В продолжение 4 месяцев детей не возвращали 16 семьям. Толстой бесплодно писал своим друзьям в Петербург, прося их помощи. В начале 1898 года Таня Толстая, гостившая у друзей в Петербурге, получила телеграмму от отца. Он сообщал ей, что молокане поехали в столицу хлопотать о своих детях, и просил Таню помочь им.

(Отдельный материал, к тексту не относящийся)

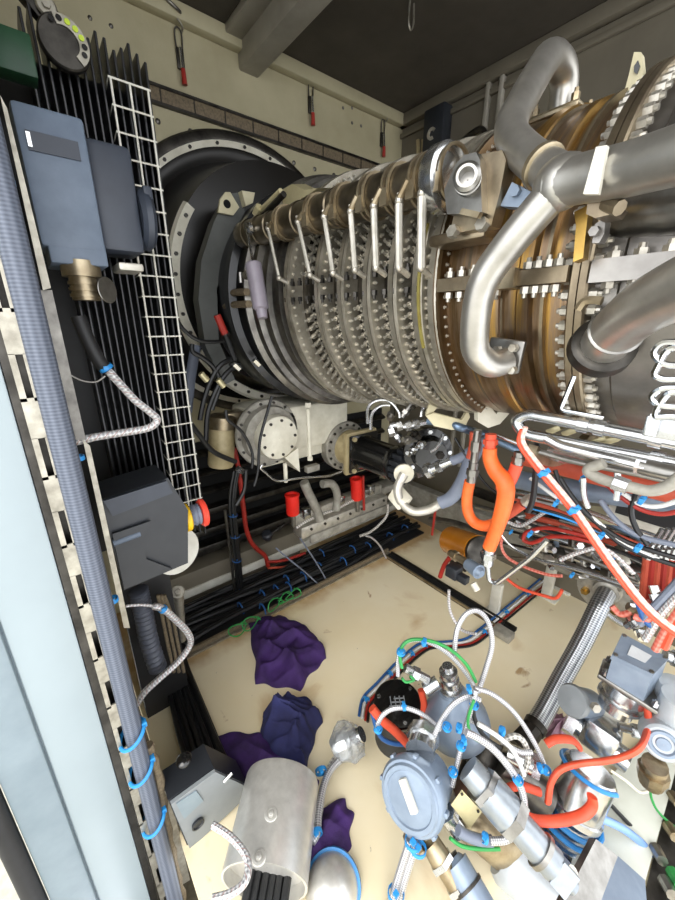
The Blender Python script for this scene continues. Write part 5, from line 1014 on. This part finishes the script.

Таня пошла к Победоносцеву. Получил ли Победоносцев распоряжение от Государя о возвращении детей, или он испугался слишком большой огласки — неизвестно. Хотя русские газеты молчали, боясь репрессий, кроме одной ультраконсервативной газеты «Гражданин», выразившей возмущение против этих мер борьбы с сектантством, но зато в заграничной прессе широко распространились сведения о зверском отнятии детей у молокан. Какие бы ни были к тому причины, но Победоносцев любезно принял Таню, обещав ей, что дети будут возвращены родителям и, по возвращении домой, Таня получила от него следующее письмо:

«Милостивая Государыня, Татьяна Львовна.

Я советовал бы молоканам не проживаться здесь в ожидании, а ехать обратно и справиться о деле разве в Самаре у губернатора, которому написал о них сегодня же и думаю, что по всей вероятности детей возвратят им.

Покорный слуга К. Победоносцев».

Победоносцев сдержал свое слово, и детей возвратили родителям.

Эта неперестающая защита угнетенных отнимала много сил у Толстого. Но служение людям, так же как и его религиозно–философские статьи, было, как он считал, главным делом его совести.